◆ TASK REQUIREMENTS ◆
Retype the whole listing verbatim and keep the pictures out of it.

◆ DATA EXTRACT ◆
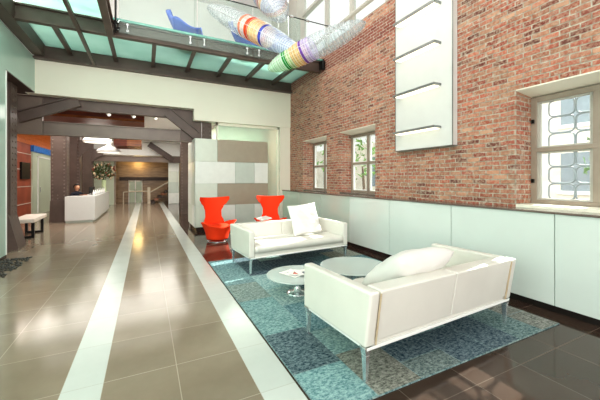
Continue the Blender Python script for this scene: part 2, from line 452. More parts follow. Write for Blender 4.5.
# street outside the windows
b = nb(); box(b, 5.2, 40, -20, 40, -.3, -.1); struct('ground', b, M_asph, 'pale street surface outside')
fac = thing('street_building', 'pale stone building with rows of windows across the street', 'building', (0, 0, 0))
b = nb(); box(b, 16, 18, -15, 9, -.1, 5.6); obj('wall', b, M_facade, fac)
for i in range(9):
    for j in range(2):
        y = -13.4+i*2.4; z = 1+j*2.8
        b = nb(); box(b, 15.97, 16.02, y, y+1.1, z, z+1.6); f = obj('window', b, M_fwin, fac)
        b = nb(); box(b, 15.9, 15.98, y-.1, y+1.2, z-.15, z); obj('sill', b, M_white, f)
b = nb(); box(b, 15.7, 16.1, -15, 9, 5.6, 5.9); obj('cornice', b, M_white, fac)
fac2 = thing('street_building', 'low grey building farther along the street', 'building', (0, 0, 0))
b = nb(); box(b, 14, 17, 15, 38, -.1, 4); obj('wall', b, M_facade, fac2)
for i in range(7):
    b = nb(); box(b, 13.97, 14.02, 16+i*3, 17.4+i*3, 1, 3); obj('window', b, M_fwin, fac2)
def tree(x, y, s, label):
    t = thing('street_tree', label, 'tree', (x, y, -.1), 0, 'street trees')
    b = nb(); tube(b, [(0, 0, 0), (.05, 0, 1.2*s), (0, .05, 2.2*s)], .09, 8, .05); obj('trunk', b, M_bark, t, smooth=True)
    b = nb()
    for i in range(150):
        a = random.uniform(0, 6.28); u = random.uniform(-1, 1); rr = s*random.uniform(.5, 1.05)
        c = Vector((math.cos(a)*math.sqrt(1-u*u)*rr, math.sin(a)*math.sqrt(1-u*u)*rr, 2.6*s+u*rr))
        d = [Vector([random.uniform(-.16, .16) for _ in range(3)]) for _ in range(3)]
        bm_v = [b.verts.new(c+q) for q in d]; b.faces.new(bm_v)
    obj('crown', b, M_tree, t)
tree(11.5, 3.6, .9, 'green street tree outside the right-hand window')
tree(9.0, 11.5, 1.0, 'green street tree outside the second far window')
tree(10.0, 15.5, 1.1, 'green street tree outside the farthest window')

# ================================================================== CABINET RUN
XC = 4.06
seams = [9.44, 8.22, 6.95, 5.68, 4.42, 3.11, 1.81, .52, -.8]
plac = ['at the far end beside the cream wall', 'behind the white pillow of the far sofa', 'just right of the far sofa arm', 'between the far sofa and the lit wall display', 'under the tall lit wall display', 'behind the right arm of the near sofa', 'below the right-hand window', 'nearest the camera at the right edge']
for i in range(7):
    y1, y0 = seams[i], seams[i+1]
    if y0 < -.9: continue
    t = thing('wall_cabinet', 'low frosted pale green glass cabinet '+plac[i], 'cabinet', (0, 0, 0), 0, 'low glass-fronted cabinets along the brick wall')
    b = nb(); box(b, XC+.02, XB, y0, y1, .09, 1.11); obj('carcass', b, M_tileg, t)
    b = nb(); box(b, XC, XC+.02, y0+.005, y1-.005, .09, 1.11); obj('door', b, M_cab if i > 2 else M_cab2, t, .002)
    b = nb(); box(b, XC+.07, XB, y0, y1, 0, .09); obj('kickboard', b, M_kick, t)
b = nb(); box(b, XC-.02, XB+.0, -.8, 9.44, 1.11, 1.135)
tag(obj('ledge_top', b, M_ledge, None, .003), 'long thin dark stone ledge on top of the low cabinets', 'ledge')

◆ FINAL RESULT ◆
Continue the Blender Python script for this scene: part 2, from line 452. More parts follow. Write for Blender 4.5.
# street outside the windows
b = nb(); box(b, 5.2, 40, -20, 40, -.3, -.1); struct('ground', b, M_asph, 'pale street surface outside')
fac = thing('street_building', 'pale stone building with rows of windows across the street', 'building', (0, 0, 0))
b = nb(); box(b, 16, 18, -15, 9, -.1, 5.6); obj('wall', b, M_facade, fac)
for i in range(9):
    for j in range(2):
        y = -13.4+i*2.4; z = 1+j*2.8
        b = nb(); box(b, 15.97, 16.02, y, y+1.1, z, z+1.6); f = obj('window', b, M_fwin, fac)
        b = nb(); box(b, 15.9, 15.98, y-.1, y+1.2, z-.15, z); obj('sill', b, M_white, f)
b = nb(); box(b, 15.7, 16.1, -15, 9, 5.6, 5.9); obj('cornice', b, M_white, fac)
fac2 = thing('street_building', 'low grey building farther along the street', 'building', (0, 0, 0))
b = nb(); box(b, 14, 17, 15, 38, -.1, 4); obj('wall', b, M_facade, fac2)
for i in range(7):
    b = nb(); box(b, 13.97, 14.02, 16+i*3, 17.4+i*3, 1, 3); obj('window', b, M_fwin, fac2)
def tree(x, y, s, label):
    t = thing('street_tree', label, 'tree', (x, y, -.1), 0, 'street trees')
    b = nb(); tube(b, [(0, 0, 0), (.05, 0, 1.2*s), (0, .05, 2.2*s)], .09, 8, .05); obj('trunk', b, M_bark, t, smooth=True)
    b = nb()
    for i in range(150):
        a = random.uniform(0, 6.28); u = random.uniform(-1, 1); rr = s*random.uniform(.5, 1.05)
        c = Vector((math.cos(a)*math.sqrt(1-u*u)*rr, math.sin(a)*math.sqrt(1-u*u)*rr, 2.6*s+u*rr))
        d = [Vector([random.uniform(-.16, .16) for _ in range(3)]) for _ in range(3)]
        bm_v = [b.verts.new(c+q) for q in d]; b.faces.new(bm_v)
    obj('crown', b, M_tree, t)
tree(11.5, 3.6, .9, 'green street tree outside the right-hand window')
tree(9.0, 11.5, 1.0, 'green street tree outside the second far window')
tree(10.0, 15.5, 1.1, 'green street tree outside the farthest window')

# ================================================================== CABINET RUN
XC = 4.06
seams = [9.44, 8.22, 6.95, 5.68, 4.42, 3.11, 1.81, .52, -.8]
plac = ['at the far end beside the cream wall', 'behind the white pillow of the far sofa', 'just right of the far sofa arm', 'between the far sofa and the lit wall display', 'under the tall lit wall display', 'behind the right arm of the near sofa', 'below the right-hand window', 'nearest the camera at the right edge']
for i in range(7):
    y1, y0 = seams[i], seams[i+1]
    if y0 < -.9: continue
    t = thing('wall_cabinet', 'low frosted pale green glass cabinet '+plac[i], 'cabinet', (0, 0, 0), 0, 'low glass-fronted cabinets along the brick wall')
    b = nb(); box(b, XC+.02, XB, y0, y1, .09, 1.11); obj('carcass', b, M_tileg, t)
    b = nb(); box(b, XC, XC+.02, y0+.005, y1-.005, .09, 1.11); obj('door', b, M_cab if i > 2 else M_cab2, t, .002)
    b = nb(); box(b, XC+.07, XB, y0, y1, 0, .09); obj('kickboard', b, M_kick, t)
b = nb(); box(b, XC-.02, XB+.0, -.8, 9.44, 1.11, 1.135)
tag(obj('ledge_top', b, M_ledge, None, .003), 'long thin dark stone ledge on top of the low cabinets', 'ledge')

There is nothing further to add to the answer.